Pour l’avenir, le WTTC prévoit une croissance d’au moins 6,5 % par an au cours de la prochaine décennie et suggère, dans le meilleur des cas, que la contribution combinée du tourisme aux économies continentales pourrait atteindre plus de 300 milliards de dollars, avec la possibilité de doubler le nombre de voyageurs d’ici à 2033. Si l’on ajoute à cela l’affirmation de Conservation Magazine selon laquelle, en Afrique subsaharienne, quatre touristes internationaux sur cinq arrivant en Afrique visiteront une destination liée à la faune, on commence à avoir une idée des chiffres astronomiques.
Pour les responsables politiques, les économistes et les comptables, ces données montrent clairement que l’écotourisme est une poule aux œufs d’or pour l’investissement, la croissance et le profit. En revanche, pour les experts de l’environnement, il y a lieu de s’inquiéter. Combien de personnes et de véhicules supplémentaires les zones protégées d’Afrique peuvent-elles supporter ? Combien de lodges, d’hôtels et d’aéroports supplémentaires, sans parler de l’empreinte des infrastructures, seront nécessaires pour accueillir ces personnes avant que la dégradation écologique ne s’installe ? L’érosion a-t-elle déjà commencé ?

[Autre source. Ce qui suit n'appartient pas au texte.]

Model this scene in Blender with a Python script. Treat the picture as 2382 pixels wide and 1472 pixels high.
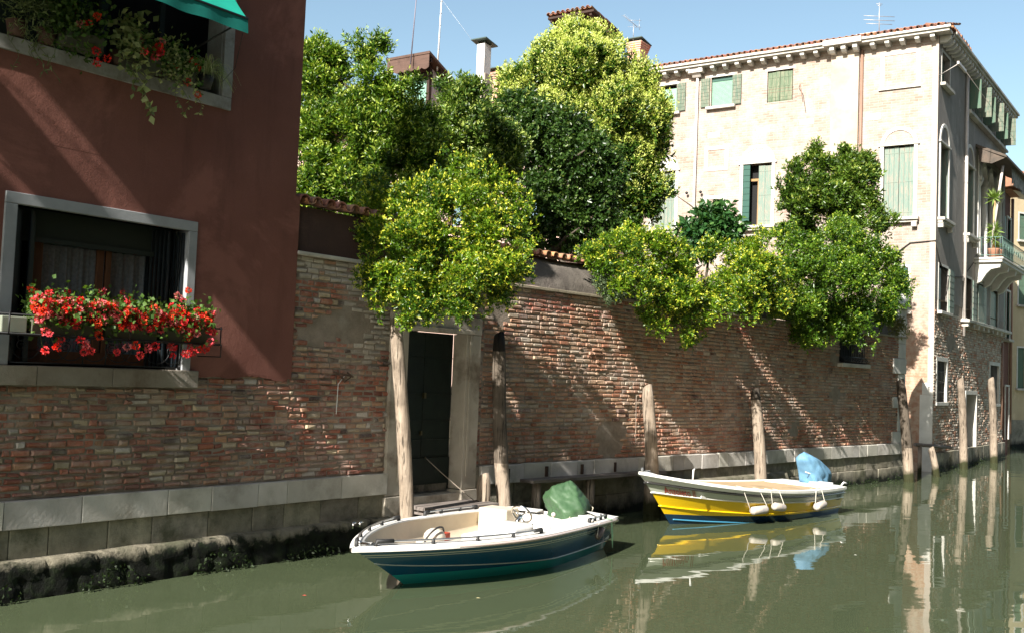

Il est encore extrêmement difficile de mesurer objectivement les bénéfices et les inconvénients de l’écotourisme. Cela permet à chacun de continuer à opérer dans les zones grises de l’amalgame et de la confusion, sans considération ni conséquence. En outre, les concessions et les permis d’exploitation sont laissés à la discrétion des gouvernements, ce qui signifie que les organisateurs de safaris et les chercheurs sont souvent contraints de ne pas dénoncer les mauvaises pratiques ou la mauvaise gestion, de peur d’être expulsés ou de se voir retirer leur permis d’exploitation.
Si on veut que l’écotourisme soit vraiment durable, les organisateurs et les responsables doivent comprendre et accepter que l’environnement, son principal atout, fonctionne dans le cadre de contraintes scientifiques et écologiques. La nature sauvage ne peut pas être traitée comme une ressource infinie ou renouvelable. Le secteur a besoin de toute urgence d’un processus de gestion visionnaire et unifié, qui accepte les limites écologiques tout en équilibrant les exigences de toutes les parties prenantes. Dans le contexte actuel, l’écotourisme dans les destinations les plus populaires ne sera pas durable d’un point de vue écologique ou pratique.
Compte tenu de ces préoccupations, les écotouristes potentiels qui s’intéressent à l’Afrique doivent assumer une responsabilité supplémentaire. Vous devez faire preuve de discernement et de rigueur dans le choix de votre agent et de votre opérateur, et le faire après avoir effectué les recherches nécessaires et réfléchi, notamment en posant des questions précises sur leurs références. Et si pendant le voyage, il y a quelque chose qui vous préoccupe, n’hésitez pas à le dire.